Random vibration analysis of composite laminated conical–cylindrical cabin structures of air vehicles considering thermal load

This study proposes a novel semi-analytical random dynamic model using the meshless method to precisely predict and quickly analyze the frequency-domain random response properties of composite laminated conical–cylindrical cabin structures (CL-CCCSs) of air vehicles under stationary random loads. In addition, thermal load is considered in the analysis. The first-order shear deformation theory (FSDT) is used to develop a random dynamic theoretical model for CL-CCCSs based on the spectro-geometric method (SGM) and pseudo-excitation method (PEM). Variable stiffness springs are employed to handle diverse boundary cases and compatibility conditions in the current model. Also, the displacement admissible functions for laminated conical shell and cylindrical shell are uniformly depicted with SGM, which depends on sine and cosine functions.
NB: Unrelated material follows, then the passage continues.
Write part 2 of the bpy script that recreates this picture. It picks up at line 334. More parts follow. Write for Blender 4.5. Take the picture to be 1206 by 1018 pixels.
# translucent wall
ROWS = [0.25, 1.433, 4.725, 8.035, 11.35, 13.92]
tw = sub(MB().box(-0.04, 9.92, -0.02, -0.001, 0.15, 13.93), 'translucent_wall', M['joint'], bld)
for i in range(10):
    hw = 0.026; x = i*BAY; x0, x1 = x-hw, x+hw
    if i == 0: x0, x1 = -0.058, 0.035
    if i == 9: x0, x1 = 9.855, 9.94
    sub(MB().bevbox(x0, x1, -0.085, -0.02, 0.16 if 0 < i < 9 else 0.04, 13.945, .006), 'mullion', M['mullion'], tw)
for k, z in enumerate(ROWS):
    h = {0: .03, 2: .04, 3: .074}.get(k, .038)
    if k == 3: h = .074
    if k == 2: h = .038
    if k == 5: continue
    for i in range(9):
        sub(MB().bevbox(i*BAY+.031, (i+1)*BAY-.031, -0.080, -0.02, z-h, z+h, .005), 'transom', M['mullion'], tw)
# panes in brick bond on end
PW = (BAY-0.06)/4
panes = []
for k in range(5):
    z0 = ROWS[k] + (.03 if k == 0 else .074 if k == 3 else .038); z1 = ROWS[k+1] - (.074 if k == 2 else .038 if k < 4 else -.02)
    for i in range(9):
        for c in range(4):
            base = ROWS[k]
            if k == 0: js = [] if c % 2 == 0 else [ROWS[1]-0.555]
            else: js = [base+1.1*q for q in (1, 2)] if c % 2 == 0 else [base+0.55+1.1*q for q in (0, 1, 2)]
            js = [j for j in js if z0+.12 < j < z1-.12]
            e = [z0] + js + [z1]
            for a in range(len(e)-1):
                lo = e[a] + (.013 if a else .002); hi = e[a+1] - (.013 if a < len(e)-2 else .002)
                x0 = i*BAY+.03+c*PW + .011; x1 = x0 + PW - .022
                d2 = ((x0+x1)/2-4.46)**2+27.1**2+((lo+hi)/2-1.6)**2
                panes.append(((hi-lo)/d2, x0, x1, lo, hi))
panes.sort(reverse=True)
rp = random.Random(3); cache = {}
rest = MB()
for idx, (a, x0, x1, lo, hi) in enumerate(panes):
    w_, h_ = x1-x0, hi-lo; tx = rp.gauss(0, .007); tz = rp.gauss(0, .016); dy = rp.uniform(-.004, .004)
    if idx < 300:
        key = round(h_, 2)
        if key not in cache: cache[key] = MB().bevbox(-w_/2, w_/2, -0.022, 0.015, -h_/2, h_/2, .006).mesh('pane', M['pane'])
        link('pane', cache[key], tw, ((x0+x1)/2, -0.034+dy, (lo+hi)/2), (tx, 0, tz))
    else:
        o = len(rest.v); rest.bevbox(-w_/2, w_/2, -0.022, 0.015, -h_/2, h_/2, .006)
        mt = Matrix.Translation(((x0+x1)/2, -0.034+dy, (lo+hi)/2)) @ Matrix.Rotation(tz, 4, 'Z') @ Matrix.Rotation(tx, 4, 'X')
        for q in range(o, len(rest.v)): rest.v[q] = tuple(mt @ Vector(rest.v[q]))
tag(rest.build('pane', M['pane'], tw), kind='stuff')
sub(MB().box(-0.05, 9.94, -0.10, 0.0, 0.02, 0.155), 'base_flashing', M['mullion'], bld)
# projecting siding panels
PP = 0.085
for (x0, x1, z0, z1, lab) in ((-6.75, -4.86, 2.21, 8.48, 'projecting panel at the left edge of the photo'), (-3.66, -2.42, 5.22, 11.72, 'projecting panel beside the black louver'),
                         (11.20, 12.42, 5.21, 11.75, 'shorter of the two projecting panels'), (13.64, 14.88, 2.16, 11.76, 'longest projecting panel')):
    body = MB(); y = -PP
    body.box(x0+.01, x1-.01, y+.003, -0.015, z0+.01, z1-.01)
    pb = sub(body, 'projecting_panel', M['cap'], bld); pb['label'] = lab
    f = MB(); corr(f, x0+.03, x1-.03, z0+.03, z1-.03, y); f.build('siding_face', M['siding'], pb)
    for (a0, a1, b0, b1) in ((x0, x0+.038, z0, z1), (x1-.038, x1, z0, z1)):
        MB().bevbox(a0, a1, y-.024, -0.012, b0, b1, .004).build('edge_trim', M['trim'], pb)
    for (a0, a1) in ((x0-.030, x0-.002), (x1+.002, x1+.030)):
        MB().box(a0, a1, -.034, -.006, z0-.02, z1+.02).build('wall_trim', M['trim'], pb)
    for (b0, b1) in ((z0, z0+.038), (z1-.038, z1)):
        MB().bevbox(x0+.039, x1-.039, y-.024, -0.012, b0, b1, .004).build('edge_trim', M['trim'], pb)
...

After that, the PEM is employed to transform stationary random loads into pseudo harmonic loads. Subsequently, the energy variation principle is used to derive theoretical discrete random dynamic equations for vibration model of CL-CCCSs considering the thermal effect. The results of numerical vibration analyses are compared to confirm the reliability of the established model. Finally, the effect of certain parameters, such as the lamination scheme, layer number, and temperature, on the random vibration response of a CL-CCCS is thoroughly explained.